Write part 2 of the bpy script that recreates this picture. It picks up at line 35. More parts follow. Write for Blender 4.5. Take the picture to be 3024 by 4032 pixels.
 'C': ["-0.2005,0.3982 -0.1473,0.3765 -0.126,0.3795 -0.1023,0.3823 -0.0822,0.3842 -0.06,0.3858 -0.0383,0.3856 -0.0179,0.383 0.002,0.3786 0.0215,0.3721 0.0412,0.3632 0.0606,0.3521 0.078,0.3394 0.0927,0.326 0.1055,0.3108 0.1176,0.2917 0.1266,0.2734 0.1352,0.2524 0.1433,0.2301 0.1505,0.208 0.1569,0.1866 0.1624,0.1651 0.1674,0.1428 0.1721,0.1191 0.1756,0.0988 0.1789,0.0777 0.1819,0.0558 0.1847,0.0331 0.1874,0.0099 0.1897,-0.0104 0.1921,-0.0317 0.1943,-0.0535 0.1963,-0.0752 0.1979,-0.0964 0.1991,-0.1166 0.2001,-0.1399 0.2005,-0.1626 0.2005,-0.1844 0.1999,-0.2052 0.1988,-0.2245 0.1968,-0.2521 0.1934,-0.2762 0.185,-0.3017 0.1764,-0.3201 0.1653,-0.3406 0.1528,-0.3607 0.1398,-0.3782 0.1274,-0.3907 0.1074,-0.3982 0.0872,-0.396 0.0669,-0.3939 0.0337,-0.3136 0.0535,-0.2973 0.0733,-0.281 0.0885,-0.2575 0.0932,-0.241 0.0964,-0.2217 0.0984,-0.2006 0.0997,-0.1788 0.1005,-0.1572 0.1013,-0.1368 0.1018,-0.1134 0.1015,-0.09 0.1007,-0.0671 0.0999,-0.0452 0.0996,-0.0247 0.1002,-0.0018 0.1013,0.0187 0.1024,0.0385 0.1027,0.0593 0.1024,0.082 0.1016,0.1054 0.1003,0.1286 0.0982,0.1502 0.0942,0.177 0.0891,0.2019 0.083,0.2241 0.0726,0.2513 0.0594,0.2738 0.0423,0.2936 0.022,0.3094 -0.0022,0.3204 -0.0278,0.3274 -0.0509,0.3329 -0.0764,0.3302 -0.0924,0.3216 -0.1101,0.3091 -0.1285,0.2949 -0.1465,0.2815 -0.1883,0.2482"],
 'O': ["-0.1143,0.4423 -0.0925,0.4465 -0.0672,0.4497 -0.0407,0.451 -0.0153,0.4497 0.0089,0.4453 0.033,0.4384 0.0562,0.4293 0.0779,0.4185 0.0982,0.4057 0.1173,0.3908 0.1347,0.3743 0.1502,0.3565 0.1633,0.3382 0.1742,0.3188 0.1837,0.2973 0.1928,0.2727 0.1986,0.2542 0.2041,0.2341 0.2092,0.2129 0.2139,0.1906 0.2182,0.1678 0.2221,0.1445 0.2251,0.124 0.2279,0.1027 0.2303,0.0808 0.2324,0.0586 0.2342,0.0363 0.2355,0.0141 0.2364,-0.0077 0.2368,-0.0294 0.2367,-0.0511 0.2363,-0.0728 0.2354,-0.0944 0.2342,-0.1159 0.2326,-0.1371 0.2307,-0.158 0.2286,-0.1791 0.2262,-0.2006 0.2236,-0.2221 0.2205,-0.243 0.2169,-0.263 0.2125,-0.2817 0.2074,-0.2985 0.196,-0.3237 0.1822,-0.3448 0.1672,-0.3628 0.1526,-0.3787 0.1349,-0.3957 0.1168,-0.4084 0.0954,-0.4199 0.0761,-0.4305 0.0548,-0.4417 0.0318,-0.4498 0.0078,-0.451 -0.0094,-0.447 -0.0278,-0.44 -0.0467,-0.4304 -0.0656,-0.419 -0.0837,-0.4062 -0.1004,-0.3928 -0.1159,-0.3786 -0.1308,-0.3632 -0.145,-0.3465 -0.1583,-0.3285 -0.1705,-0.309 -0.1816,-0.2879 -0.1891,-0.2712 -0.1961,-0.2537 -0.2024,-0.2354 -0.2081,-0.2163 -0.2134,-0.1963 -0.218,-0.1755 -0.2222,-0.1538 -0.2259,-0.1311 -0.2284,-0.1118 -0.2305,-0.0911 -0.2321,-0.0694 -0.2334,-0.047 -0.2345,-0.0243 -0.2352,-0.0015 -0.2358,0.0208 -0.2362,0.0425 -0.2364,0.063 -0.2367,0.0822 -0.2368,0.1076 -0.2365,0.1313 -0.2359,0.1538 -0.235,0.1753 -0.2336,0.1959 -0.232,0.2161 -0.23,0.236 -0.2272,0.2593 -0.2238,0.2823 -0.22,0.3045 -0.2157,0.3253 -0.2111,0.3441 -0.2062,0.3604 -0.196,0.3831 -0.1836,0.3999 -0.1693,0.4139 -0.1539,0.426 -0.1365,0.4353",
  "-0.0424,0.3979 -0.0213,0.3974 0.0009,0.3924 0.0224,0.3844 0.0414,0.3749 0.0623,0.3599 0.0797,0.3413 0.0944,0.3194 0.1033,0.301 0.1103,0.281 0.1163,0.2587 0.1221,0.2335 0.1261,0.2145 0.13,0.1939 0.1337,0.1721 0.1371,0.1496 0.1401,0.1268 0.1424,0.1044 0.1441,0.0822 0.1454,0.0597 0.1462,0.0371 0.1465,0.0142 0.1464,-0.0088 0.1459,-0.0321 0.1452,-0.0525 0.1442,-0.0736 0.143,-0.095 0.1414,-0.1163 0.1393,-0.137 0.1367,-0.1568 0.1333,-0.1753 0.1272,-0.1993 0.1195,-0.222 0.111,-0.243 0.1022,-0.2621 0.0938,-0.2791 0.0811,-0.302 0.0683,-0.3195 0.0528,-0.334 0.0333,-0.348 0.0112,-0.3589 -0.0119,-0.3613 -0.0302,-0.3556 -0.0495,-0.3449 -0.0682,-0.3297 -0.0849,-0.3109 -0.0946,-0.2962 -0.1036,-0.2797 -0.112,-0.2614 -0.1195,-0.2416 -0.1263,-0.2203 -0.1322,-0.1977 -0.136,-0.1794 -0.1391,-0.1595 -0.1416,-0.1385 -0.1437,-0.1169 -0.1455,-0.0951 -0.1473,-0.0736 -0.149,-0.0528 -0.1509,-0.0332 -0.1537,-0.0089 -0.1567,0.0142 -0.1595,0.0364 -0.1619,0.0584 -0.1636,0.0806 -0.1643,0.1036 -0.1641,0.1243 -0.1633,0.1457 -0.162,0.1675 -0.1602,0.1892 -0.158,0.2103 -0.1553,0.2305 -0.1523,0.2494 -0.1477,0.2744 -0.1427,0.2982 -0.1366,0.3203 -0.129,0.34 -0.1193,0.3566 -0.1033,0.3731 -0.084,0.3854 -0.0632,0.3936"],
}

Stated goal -
Write the listing out again, exactly as shown above.

Written answer -
Write part 2 of the bpy script that recreates this picture. It picks up at line 35. More parts follow. Write for Blender 4.5. Take the picture to be 3024 by 4032 pixels.
 'C': ["-0.2005,0.3982 -0.1473,0.3765 -0.126,0.3795 -0.1023,0.3823 -0.0822,0.3842 -0.06,0.3858 -0.0383,0.3856 -0.0179,0.383 0.002,0.3786 0.0215,0.3721 0.0412,0.3632 0.0606,0.3521 0.078,0.3394 0.0927,0.326 0.1055,0.3108 0.1176,0.2917 0.1266,0.2734 0.1352,0.2524 0.1433,0.2301 0.1505,0.208 0.1569,0.1866 0.1624,0.1651 0.1674,0.1428 0.1721,0.1191 0.1756,0.0988 0.1789,0.0777 0.1819,0.0558 0.1847,0.0331 0.1874,0.0099 0.1897,-0.0104 0.1921,-0.0317 0.1943,-0.0535 0.1963,-0.0752 0.1979,-0.0964 0.1991,-0.1166 0.2001,-0.1399 0.2005,-0.1626 0.2005,-0.1844 0.1999,-0.2052 0.1988,-0.2245 0.1968,-0.2521 0.1934,-0.2762 0.185,-0.3017 0.1764,-0.3201 0.1653,-0.3406 0.1528,-0.3607 0.1398,-0.3782 0.1274,-0.3907 0.1074,-0.3982 0.0872,-0.396 0.0669,-0.3939 0.0337,-0.3136 0.0535,-0.2973 0.0733,-0.281 0.0885,-0.2575 0.0932,-0.241 0.0964,-0.2217 0.0984,-0.2006 0.0997,-0.1788 0.1005,-0.1572 0.1013,-0.1368 0.1018,-0.1134 0.1015,-0.09 0.1007,-0.0671 0.0999,-0.0452 0.0996,-0.0247 0.1002,-0.0018 0.1013,0.0187 0.1024,0.0385 0.1027,0.0593 0.1024,0.082 0.1016,0.1054 0.1003,0.1286 0.0982,0.1502 0.0942,0.177 0.0891,0.2019 0.083,0.2241 0.0726,0.2513 0.0594,0.2738 0.0423,0.2936 0.022,0.3094 -0.0022,0.3204 -0.0278,0.3274 -0.0509,0.3329 -0.0764,0.3302 -0.0924,0.3216 -0.1101,0.3091 -0.1285,0.2949 -0.1465,0.2815 -0.1883,0.2482"],
 'O': ["-0.1143,0.4423 -0.0925,0.4465 -0.0672,0.4497 -0.0407,0.451 -0.0153,0.4497 0.0089,0.4453 0.033,0.4384 0.0562,0.4293 0.0779,0.4185 0.0982,0.4057 0.1173,0.3908 0.1347,0.3743 0.1502,0.3565 0.1633,0.3382 0.1742,0.3188 0.1837,0.2973 0.1928,0.2727 0.1986,0.2542 0.2041,0.2341 0.2092,0.2129 0.2139,0.1906 0.2182,0.1678 0.2221,0.1445 0.2251,0.124 0.2279,0.1027 0.2303,0.0808 0.2324,0.0586 0.2342,0.0363 0.2355,0.0141 0.2364,-0.0077 0.2368,-0.0294 0.2367,-0.0511 0.2363,-0.0728 0.2354,-0.0944 0.2342,-0.1159 0.2326,-0.1371 0.2307,-0.158 0.2286,-0.1791 0.2262,-0.2006 0.2236,-0.2221 0.2205,-0.243 0.2169,-0.263 0.2125,-0.2817 0.2074,-0.2985 0.196,-0.3237 0.1822,-0.3448 0.1672,-0.3628 0.1526,-0.3787 0.1349,-0.3957 0.1168,-0.4084 0.0954,-0.4199 0.0761,-0.4305 0.0548,-0.4417 0.0318,-0.4498 0.0078,-0.451 -0.0094,-0.447 -0.0278,-0.44 -0.0467,-0.4304 -0.0656,-0.419 -0.0837,-0.4062 -0.1004,-0.3928 -0.1159,-0.3786 -0.1308,-0.3632 -0.145,-0.3465 -0.1583,-0.3285 -0.1705,-0.309 -0.1816,-0.2879 -0.1891,-0.2712 -0.1961,-0.2537 -0.2024,-0.2354 -0.2081,-0.2163 -0.2134,-0.1963 -0.218,-0.1755 -0.2222,-0.1538 -0.2259,-0.1311 -0.2284,-0.1118 -0.2305,-0.0911 -0.2321,-0.0694 -0.2334,-0.047 -0.2345,-0.0243 -0.2352,-0.0015 -0.2358,0.0208 -0.2362,0.0425 -0.2364,0.063 -0.2367,0.0822 -0.2368,0.1076 -0.2365,0.1313 -0.2359,0.1538 -0.235,0.1753 -0.2336,0.1959 -0.232,0.2161 -0.23,0.236 -0.2272,0.2593 -0.2238,0.2823 -0.22,0.3045 -0.2157,0.3253 -0.2111,0.3441 -0.2062,0.3604 -0.196,0.3831 -0.1836,0.3999 -0.1693,0.4139 -0.1539,0.426 -0.1365,0.4353",
  "-0.0424,0.3979 -0.0213,0.3974 0.0009,0.3924 0.0224,0.3844 0.0414,0.3749 0.0623,0.3599 0.0797,0.3413 0.0944,0.3194 0.1033,0.301 0.1103,0.281 0.1163,0.2587 0.1221,0.2335 0.1261,0.2145 0.13,0.1939 0.1337,0.1721 0.1371,0.1496 0.1401,0.1268 0.1424,0.1044 0.1441,0.0822 0.1454,0.0597 0.1462,0.0371 0.1465,0.0142 0.1464,-0.0088 0.1459,-0.0321 0.1452,-0.0525 0.1442,-0.0736 0.143,-0.095 0.1414,-0.1163 0.1393,-0.137 0.1367,-0.1568 0.1333,-0.1753 0.1272,-0.1993 0.1195,-0.222 0.111,-0.243 0.1022,-0.2621 0.0938,-0.2791 0.0811,-0.302 0.0683,-0.3195 0.0528,-0.334 0.0333,-0.348 0.0112,-0.3589 -0.0119,-0.3613 -0.0302,-0.3556 -0.0495,-0.3449 -0.0682,-0.3297 -0.0849,-0.3109 -0.0946,-0.2962 -0.1036,-0.2797 -0.112,-0.2614 -0.1195,-0.2416 -0.1263,-0.2203 -0.1322,-0.1977 -0.136,-0.1794 -0.1391,-0.1595 -0.1416,-0.1385 -0.1437,-0.1169 -0.1455,-0.0951 -0.1473,-0.0736 -0.149,-0.0528 -0.1509,-0.0332 -0.1537,-0.0089 -0.1567,0.0142 -0.1595,0.0364 -0.1619,0.0584 -0.1636,0.0806 -0.1643,0.1036 -0.1641,0.1243 -0.1633,0.1457 -0.162,0.1675 -0.1602,0.1892 -0.158,0.2103 -0.1553,0.2305 -0.1523,0.2494 -0.1477,0.2744 -0.1427,0.2982 -0.1366,0.3203 -0.129,0.34 -0.1193,0.3566 -0.1033,0.3731 -0.084,0.3854 -0.0632,0.3936"],
}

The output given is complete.